### PROVIDED MATERIAL
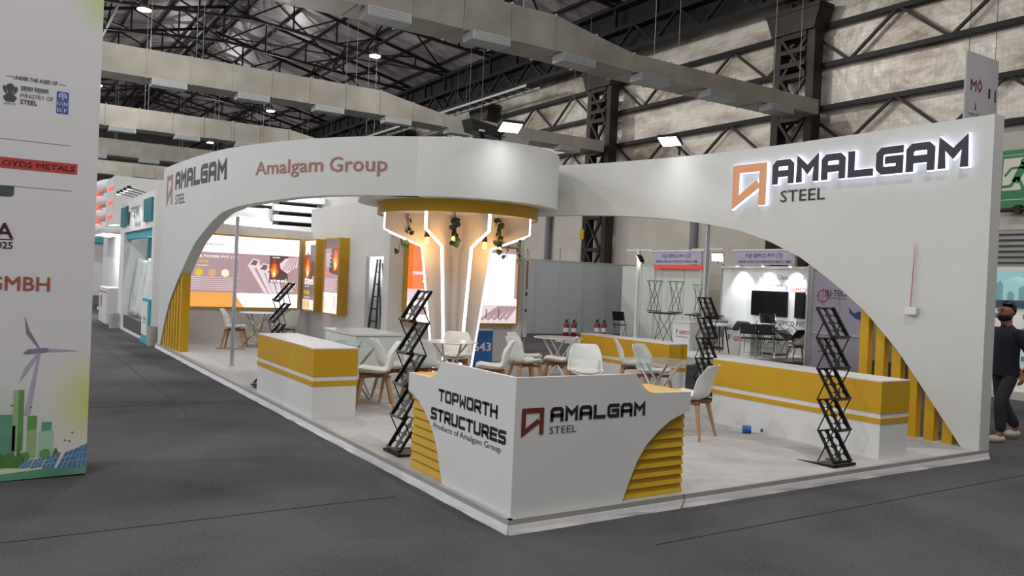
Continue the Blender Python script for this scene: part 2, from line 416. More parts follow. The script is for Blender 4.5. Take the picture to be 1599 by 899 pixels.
# ventilation ducts
ductm = mat('duct_sheet', '#a5a197', .5, .35, var=.10, scale=1.2, hex2='#918c82')
ductv = mat('duct_vent', '#a9adad', .45, .45); louv = mat('duct_louvre', '#8b8f90', .5, .4)
def duct(y0, label, x0, x1, xt0=7.6, xt1=9.4, zb=6.88, hb=.78, hs=.42, wd=.95):
    t = thing('ventilation_duct', label, 'duct', (0, y0, zb), 0, 'ventilation ducts across the hall')
    L = 1.16; x = x1; k = 0
    def hh(x): return hb if x < xt0 else hs if x > xt1 else hb+(hs-hb)*(x-xt0)/(xt1-xt0)
    def zz(x): return 0.06*(1 if x < xt0 else 1-(x-xt0)/(xt1-xt0) if x < xt1 else 0)
    while x > x0:
        a = max(x0, x-L); ha, hx = hh(a), hh(x); za, zx = zz(a), zz(x)
        MB().hexa([(a,0,za),(x-.01,0,zx),(x-.01,wd,zx),(a,wd,za),(a,0,za+ha),(x-.01,0,zx+hx),(x-.01,wd,zx+hx),(a,wd,za+ha)]).build('duct_section', ductm, t)
        boxo('flange', ductm, t, a-.02, a+.02, -.025, wd+.025, za-.025, za+ha+.025)
        if k % 2 == 1:
            v = MB(); v.box(a+.12, x-.12, -.16, .26, zx-.2, zx-.02); vo = v.build('vent', ductv, t)
            g = MB()
            for q in range(4): g.box(a+.16, x-.16, -.165, -.158, zx-.18+q*.04, zx-.17+q*.04)
            g.build('louvre', louv, vo)
        if k % 4 == 0:
            for yy in (.03, wd-.03): MB().tube([(a+.3,yy,za+ha),(a+.3,yy,za+ha+4.6)], .006, 5).build('hanger_rod', louv, t)
        x = a; k += 1
duct(10.15, 'grey sheet metal duct nearest the camera, ending at the right wall column', -1.5, 16.66)
duct(19.75, 'grey sheet metal duct second from the camera, passing behind the white drum', -4, 16.66)
duct(29.2, 'grey sheet metal duct third from the camera, above the left white fascia', -4, 16.66)
duct(38.3, 'grey sheet metal duct farthest of the readable ones, above the teal stand', -4, 16.66)
duct(47.5, 'grey sheet metal duct beyond all the others, low over the far stands', -4, 16.66)

# hall lamps
lampm = emit('lamp_glow', '#fff6e4', 30)
lamp_spots = [(-8.2, y) for y in (-10, -3, 4.7, 12.4, 20, 27.4, 42.5, 57.6)]+[(1.35, y) for y in (-3, 12.4, 27.4, 42.5, 57.6)]+[(10.3, y) for y in (-3, 12.4, 27.4, 42.5, 57.6)]  # far left row made denser with unseen lamps, added to light left-facing sides
first = None
for i, (x, y) in enumerate(lamp_spots):
    lab = {(1.35,27.4):'round hall lamp glowing at the upper left of the roof', (10.3,27.4):'round hall lamp glowing over the white drum among the trusses',
           (10.3,42.5):'round hall lamp glowing between the first two far ducts', (10.3,57.6):'round hall lamp glowing just above the third duct'}.get((x, y), 'round hall lamp hanging from the roof over the %s aisle, %s along' % ({-8.2:'unseen far left', 1.35:'middle', 10.3:'right'}[x], ORD[sorted(q[1] for q in lamp_spots if q[0] == x).index(y)].replace('nearest', 'first')))
    zl = 11.0
    t = thing('hall_lamp', lab, 'lamp', (x, y, zl), 0, 'round hall lamps under the roof')
    MB().lathe([(.0,.32),(.1,.3),(.14,.16),(.16,.02),(.16,0),(.14,.0)], n=16).build('lamp_shade', steelb, t)
    MB().lathe([(.14,.01),(.24,-.02),(.22,-.05),(.0,-.06)], n=16).build('lamp_lens', lampm, t)
    MB().tube([(0,0,.3),(0,0,slope_z(x)-zl-.02 if x > LX else (EZ+(LX-x)/14*(RZ-EZ))-zl-.02)], .012, 5).build('rod', steelb, t)
    l = bpy.data.lights.new('lamp_light', 'AREA'); l.shape = 'DISK'; l.size = .5; l.energy = HALL_LAMP_W; l.color = (1, .98, .955)
    lo = bpy.data.objects.new('lamp_light', l); COL.objects.link(lo); lo.parent = t; lo.location = (0, 0, -.08)
    l = bpy.data.lights.new('lamp_side_light', 'POINT'); l.energy = HALL_LAMP_SIDE_W; l.color = (1, .98, .955); l.shadow_soft_size = .12
    lo = bpy.data.objects.new('lamp_side_light', l); COL.objects.link(lo); lo.parent = t; lo.location = (0, 0, -.22)
#END_PART1

# ------------------------------------------------------------------ stand platform
PX, PY = 6.37, 14.1
pf = thing('exhibition_platform', 'low raised stand platform with pale grey carpet and white fabric skirt', 'platform')
boxo('deck', deckm, pf, 0, PX, 0, PY, .0, .1)
def edge_strip(name, m, a, b, n, prof, wav=0):
    """prof: (out, z) outline swept from a to b with outward normal n"""
    mb = MB(); a = Vector(a); b = Vector(b); n = Vector(n); L = (b-a).length; k = max(1, int(L/.22)) if wav else 1; R = []
    for i in range(k+1):
        p = a.lerp(b, i/k); ww = random.uniform(-wav, wav) if wav else 0
        R.append([(p.x+n.x*(o+ww*(z < .03)), p.y+n.y*(o+ww*(z < .03)), z) for o, z in prof])
    q = len(prof)
    vs = [v for r in R for v in r]; fs = []
    for i in range(k):
        for j in range(q): fs.append((i*q+j, i*q+(j+1) % q, (i+1)*q+(j+1) % q, (i+1)*q+j))
    fs += [tuple(range(q)), tuple(k*q+j for j in range(q-1, -1, -1))]
    return mb.add(vs, fs).build(name, m, pf)
for a, b, n in (((0,-.004,0),(0,PY,0),(-1,0,0)), ((0,0,0),(PX,0,0),(0,-1,0))):
    edge_strip('edge_trim', alum, a, b, n, [(-.035,.1005),(-.035,.104),(.004,.104),(.004,.062),(.0005,.062),(.0005,.1005)])
    edge_strip('skirt', fabric_w, a, b, n, [(.0006,.001),(.0006,.063),(.009,.063),(.015,.03),(.021,.001)], .007)
wire = mat('red_wire', '#7a2b3a', .5)
tag(MB().tube([(1.66,-.01,.112),(1.65,-.03,.06),(1.6,-.045,.01)], .004, 6).build('loose_wire', wire), 'thin red wire hanging over the platform edge under the counter', 'wire')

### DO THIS
Locate the lines above that contain "from" and copy them.

### IN RESPONSE
Continue the Blender Python script for this scene: part 2, from line 416. More parts follow. The script is for Blender 4.5. Take the picture to be 1599 by 899 pixels.
duct(19.75, 'grey sheet metal duct second from the camera, passing behind the white drum', -4, 16.66)
duct(29.2, 'grey sheet metal duct third from the camera, above the left white fascia', -4, 16.66)
           (10.3,42.5):'round hall lamp glowing between the first two far ducts', (10.3,57.6):'round hall lamp glowing just above the third duct'}.get((x, y), 'round hall lamp hanging from the roof over the %s aisle, %s along' % ({-8.2:'unseen far left', 1.35:'middle', 10.3:'right'}[x], ORD[sorted(q[1] for q in lamp_spots if q[0] == x).index(y)].replace('nearest', 'first')))
    """prof: (out, z) outline swept from a to b with outward normal n"""